What the task requires |
Give all of the lines again exactly as they read.
------------------------
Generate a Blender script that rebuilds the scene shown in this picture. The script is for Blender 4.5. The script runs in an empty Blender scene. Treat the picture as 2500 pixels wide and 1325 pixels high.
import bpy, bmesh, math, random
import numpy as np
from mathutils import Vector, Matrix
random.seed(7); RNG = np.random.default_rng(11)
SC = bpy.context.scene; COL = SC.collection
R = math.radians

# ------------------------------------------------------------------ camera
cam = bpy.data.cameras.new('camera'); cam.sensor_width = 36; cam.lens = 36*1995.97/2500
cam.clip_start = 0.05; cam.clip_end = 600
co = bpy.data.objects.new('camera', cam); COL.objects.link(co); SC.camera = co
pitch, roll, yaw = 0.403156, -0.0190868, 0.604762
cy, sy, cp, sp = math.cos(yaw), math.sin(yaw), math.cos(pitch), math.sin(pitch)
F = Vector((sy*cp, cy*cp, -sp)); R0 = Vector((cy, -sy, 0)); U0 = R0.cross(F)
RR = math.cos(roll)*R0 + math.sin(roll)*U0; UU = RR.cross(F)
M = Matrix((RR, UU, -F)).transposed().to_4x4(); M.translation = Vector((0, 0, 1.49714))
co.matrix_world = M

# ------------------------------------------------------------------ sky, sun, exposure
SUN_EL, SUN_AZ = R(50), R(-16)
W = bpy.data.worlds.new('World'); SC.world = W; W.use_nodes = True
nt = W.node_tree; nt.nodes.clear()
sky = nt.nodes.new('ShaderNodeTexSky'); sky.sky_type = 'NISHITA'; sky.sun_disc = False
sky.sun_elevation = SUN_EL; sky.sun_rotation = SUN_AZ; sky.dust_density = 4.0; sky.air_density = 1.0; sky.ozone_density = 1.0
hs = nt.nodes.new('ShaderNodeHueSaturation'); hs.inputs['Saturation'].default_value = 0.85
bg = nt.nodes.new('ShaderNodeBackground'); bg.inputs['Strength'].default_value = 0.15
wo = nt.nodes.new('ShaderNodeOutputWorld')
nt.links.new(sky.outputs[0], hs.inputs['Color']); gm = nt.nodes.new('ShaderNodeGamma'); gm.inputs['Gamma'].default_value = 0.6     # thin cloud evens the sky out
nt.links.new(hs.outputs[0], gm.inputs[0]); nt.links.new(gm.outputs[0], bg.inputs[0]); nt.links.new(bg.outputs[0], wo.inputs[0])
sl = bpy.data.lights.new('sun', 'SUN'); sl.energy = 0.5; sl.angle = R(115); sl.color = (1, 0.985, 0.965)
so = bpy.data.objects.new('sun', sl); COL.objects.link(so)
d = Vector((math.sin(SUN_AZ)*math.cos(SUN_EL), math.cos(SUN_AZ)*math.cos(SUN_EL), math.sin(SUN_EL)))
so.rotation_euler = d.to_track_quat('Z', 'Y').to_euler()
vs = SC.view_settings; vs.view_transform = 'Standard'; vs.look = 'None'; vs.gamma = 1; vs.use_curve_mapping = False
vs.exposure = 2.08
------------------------
Correct response |
Generate a Blender script that rebuilds the scene shown in this picture. The script is for Blender 4.5. The script runs in an empty Blender scene. Treat the picture as 2500 pixels wide and 1325 pixels high.
import bpy, bmesh, math, random
import numpy as np
from mathutils import Vector, Matrix
random.seed(7); RNG = np.random.default_rng(11)
SC = bpy.context.scene; COL = SC.collection
R = math.radians

# ------------------------------------------------------------------ camera
cam = bpy.data.cameras.new('camera'); cam.sensor_width = 36; cam.lens = 36*1995.97/2500
cam.clip_start = 0.05; cam.clip_end = 600
co = bpy.data.objects.new('camera', cam); COL.objects.link(co); SC.camera = co
pitch, roll, yaw = 0.403156, -0.0190868, 0.604762
cy, sy, cp, sp = math.cos(yaw), math.sin(yaw), math.cos(pitch), math.sin(pitch)
F = Vector((sy*cp, cy*cp, -sp)); R0 = Vector((cy, -sy, 0)); U0 = R0.cross(F)
RR = math.cos(roll)*R0 + math.sin(roll)*U0; UU = RR.cross(F)
M = Matrix((RR, UU, -F)).transposed().to_4x4(); M.translation = Vector((0, 0, 1.49714))
co.matrix_world = M

# ------------------------------------------------------------------ sky, sun, exposure
SUN_EL, SUN_AZ = R(50), R(-16)
W = bpy.data.worlds.new('World'); SC.world = W; W.use_nodes = True
nt = W.node_tree; nt.nodes.clear()
sky = nt.nodes.new('ShaderNodeTexSky'); sky.sky_type = 'NISHITA'; sky.sun_disc = False
sky.sun_elevation = SUN_EL; sky.sun_rotation = SUN_AZ; sky.dust_density = 4.0; sky.air_density = 1.0; sky.ozone_density = 1.0
hs = nt.nodes.new('ShaderNodeHueSaturation'); hs.inputs['Saturation'].default_value = 0.85
bg = nt.nodes.new('ShaderNodeBackground'); bg.inputs['Strength'].default_value = 0.15
wo = nt.nodes.new('ShaderNodeOutputWorld')
nt.links.new(sky.outputs[0], hs.inputs['Color']); gm = nt.nodes.new('ShaderNodeGamma'); gm.inputs['Gamma'].default_value = 0.6     # thin cloud evens the sky out
nt.links.new(hs.outputs[0], gm.inputs[0]); nt.links.new(gm.outputs[0], bg.inputs[0]); nt.links.new(bg.outputs[0], wo.inputs[0])
sl = bpy.data.lights.new('sun', 'SUN'); sl.energy = 0.5; sl.angle = R(115); sl.color = (1, 0.985, 0.965)
so = bpy.data.objects.new('sun', sl); COL.objects.link(so)
d = Vector((math.sin(SUN_AZ)*math.cos(SUN_EL), math.cos(SUN_AZ)*math.cos(SUN_EL), math.sin(SUN_EL)))
so.rotation_euler = d.to_track_quat('Z', 'Y').to_euler()
vs = SC.view_settings; vs.view_transform = 'Standard'; vs.look = 'None'; vs.gamma = 1; vs.use_curve_mapping = False
vs.exposure = 2.08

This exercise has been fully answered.